Carole vit au jour le jour dans cette chambre louée où elle traduit un bouquin
de Christo et où ses nuits sont perturbées par une fouine qui cavale là-haut,
elle vit les heures qui passent en photographiant la serveuse d'en
face et toujours à la même heure, elle se reconstruit, elle se souvient, elle
raconte, la cellule familiale va se ressouder c'est du moins ce que le lecteur
espère. Humainement parlant, c'est superbe.
Quelques extraits parmi tant d'autres relevés mais
tout le livre est si bien écrit
Une phrase que j'ai beaucoup aimée page 41... - c'est pas
les ans qui font l'habitude... - et c'est quoi qui fait l'habitude ? - c'est le
renoncement...
Page 79 - Pourquoi tu l'as pris ? - ça m'a fait envie. -
C'est pas des manières... Et l'envie doit décider de rien ! L'envie, c'est rien
que du poison, une pelle pour creuser ta tombe et te mettre la terre
par-dessus. Tu entends ? Des tonnes de terre... Y a pas pire saloperie,
n'oublie jamais c'que j'te dis !
Page 82 - Ne parle pas de la mer à un poisson qui vit
au fond d'un puits, il ne comprendrait pas !. C'était ça, la formule oubliée de
Curtil. Elle m'est revenue en mémoire...
Page 103 - (Philippe à Carole) A quoi tu penses ? - Au
passé. - Et alors ? - Alors rien... Tu vas refaire ta vie ? Je me suis marrée.
La vie on ne la refait pas. On fait des choix et on laisse des choses. Il
m'arrive de penser à celles que je laisse. Les choix qui restent. Tout ce qu'on
ne vit pas. Il faudrait des vies de plus pour vivre certaines de ces
choses.
Page 119 - La Baronne se mêlait peu aux autres. Elle pensait
que l'homme n'était pas bon, que c'était pure hypocrisie que de dire qu'il
l'était, mais qu'admettre cela conduirait à remettre en question une part
importante de notre système de relation aux autres et se solderait forcément, à
plus ou moins longue échéance, par la perte de l'humanité. Il était essentiel
donc que la société cultive cet angélisme aveugle...

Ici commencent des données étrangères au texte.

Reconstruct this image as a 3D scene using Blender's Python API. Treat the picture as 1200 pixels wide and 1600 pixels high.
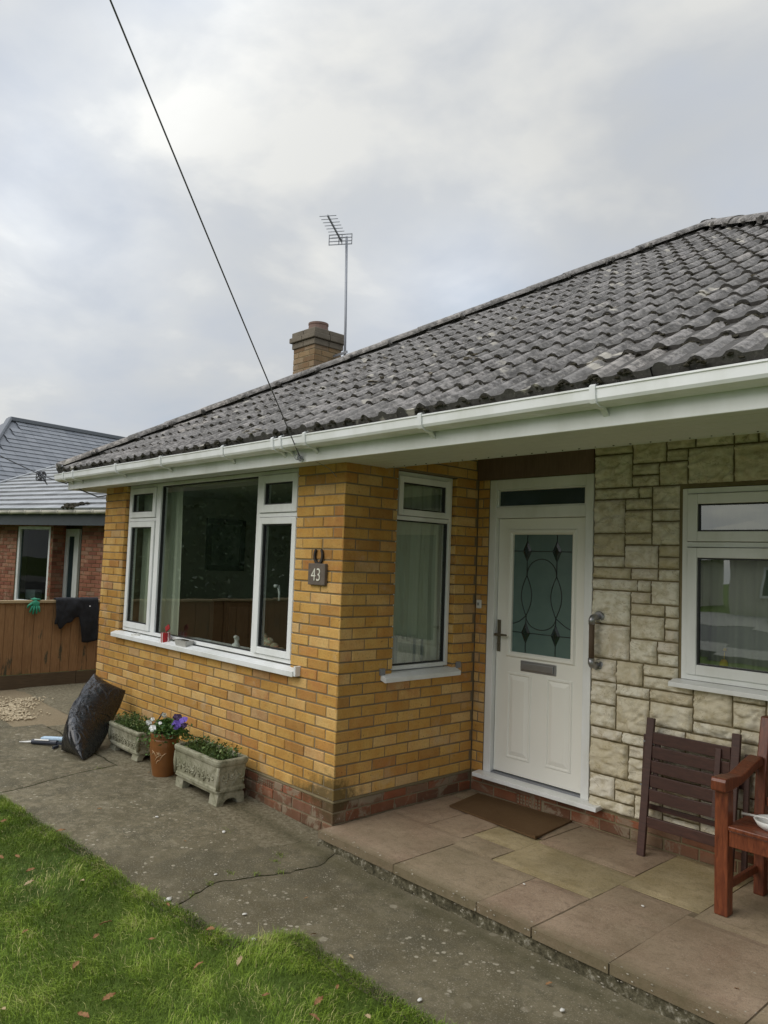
import bpy, bmesh, math, random
from mathutils import Vector, Matrix, noise
random.seed(7)
R = math.radians
sc = bpy.context.scene
for o in list(bpy.data.objects): bpy.data.objects.remove(o)
COL = sc.collection

# ------------------------------------------------------------ camera
cam = bpy.data.cameras.new('camera'); camo = bpy.data.objects.new('camera', cam); COL.objects.link(camo)
rt = Vector((0.67974911, 0.73257062, 0.03579717)); up = Vector((0.02313831, -0.07020141, 0.99726445)); fw = Vector((-0.73307965, 0.67706133, 0.0646698))
m = Matrix((rt, up, -fw)).transposed().to_4x4(); m.translation = Vector((3.9372, -3.2765, 1.7252)); camo.matrix_world = m
cam.sensor_fit = 'VERTICAL'; cam.sensor_height = 24; cam.lens = 24*1197.3/1600; cam.clip_start = .05; cam.clip_end = 600
sc.camera = camo
sc.render.resolution_x = 768; sc.render.resolution_y = 1024

# ------------------------------------------------------------ sky, sun, exposure
SUN_EL, SUN_AZ = R(38), R(-112)         # azimuth of the sun as seen from the origin (math angle)
w = bpy.data.worlds.new('World'); sc.world = w; w.use_nodes = True
nt = w.node_tree; nt.nodes.clear()
def N(t, **k):
    n = nt.nodes.new(t)
    for a, b in k.items(): setattr(n, a, b)
    return n
out = N('ShaderNodeOutputWorld'); bg = N('ShaderNodeBackground'); bg.inputs[1].default_value = .1
sky = N('ShaderNodeTexSky', sky_type='NISHITA', sun_disc=False, sun_elevation=SUN_EL, sun_rotation=math.pi/2-SUN_AZ, air_density=1.5, dust_density=4)
tc = N('ShaderNodeTexCoord')
def V(op, a, b=None, s=None):
    n = N('ShaderNodeVectorMath', operation=op); nt.links.new(a, n.inputs[0])
    if b is not None:
        if hasattr(b, 'links'): nt.links.new(b, n.inputs[1])
        else: n.inputs[1].default_value = b
    if s is not None: n.inputs['Scale'].default_value = s
    return n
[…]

Page 126 - J'ai pensé à ce que m'avait dit le vieux Sam sur
les paroles des morts portées par les ailes des monarques. J'ai écouté et j'ai
oublié le vent, la robe ou les chiffons, j'ai oublié l'envol des monarques, ce
que j'entendais pouvait être plus qu'un bruissement, bien plus qu'un formidable
battement de milliards d'ailes.
Page 148 - Philippe dit qu'un chemin sans homme n'est rien.
Qu'il existe seulement si des hommes l'empruntent. De même, une maison vide. De
même encore, les choses ne sont réelles qu'à partir du moment où on les
nomme...
Page 299 - Vous avez remarqué, quand on les observe trop
comme les chats détournent la tête ? ... C'est à cause d'un mystérieux savoir
qu'ils possèdent et qui peut se lire dans leurs prunelles. Il paraît que ce
secret est une chose simple qui permettrait de comprendre toutes les autres.
Page 454 - Il y a des jours où la montagne hurle, d'autres
où elle geint, et puis il y a ceux où elle prend. on raconte que celui qui
résiste à la forêt un an et un jour obtient la clémence des dieux...
page 532 - C'était la vie, cette drôle de vie qui
continuait. Je lui ai tendu la main. Une main tendue... Il ne savait pas à quel
point je le connaissais... Les battements de son coeur, la chaleur, j'ai tout
absorbé, tout laissé glisser au-dedans de moi, dans mon ultime mémoire, pour
plus tard et pour longtemps. J'ai pensé que si je le regardais, il
m'embrasserait. Il partirait avec moi. Laisserait l'autre. Pouvais-je utiliser
ce regard encore une fois ? Celui qui avait obligé ma mère ? Pouvais-je forcer
Jean à me choisir ? ...
(Curtil sera-t-il au rendez-vous ?)
Une part de ciel - un roman sur les liens familiaux
parfois estompés pour des tas de raisons mais qu'on peut raviver si on le
veut vraiment. Comme pour les Déferlantes j'ai eu un mal fou à fermer Une
part de ciel tant j'ai aimé ses habitants du Val et Carole et comme dans les
Déferlantes j'ai parfaitement visualisé les paysages grandioses d'Une part de
ciel. Pour moi c'est signe d'un excellent livre.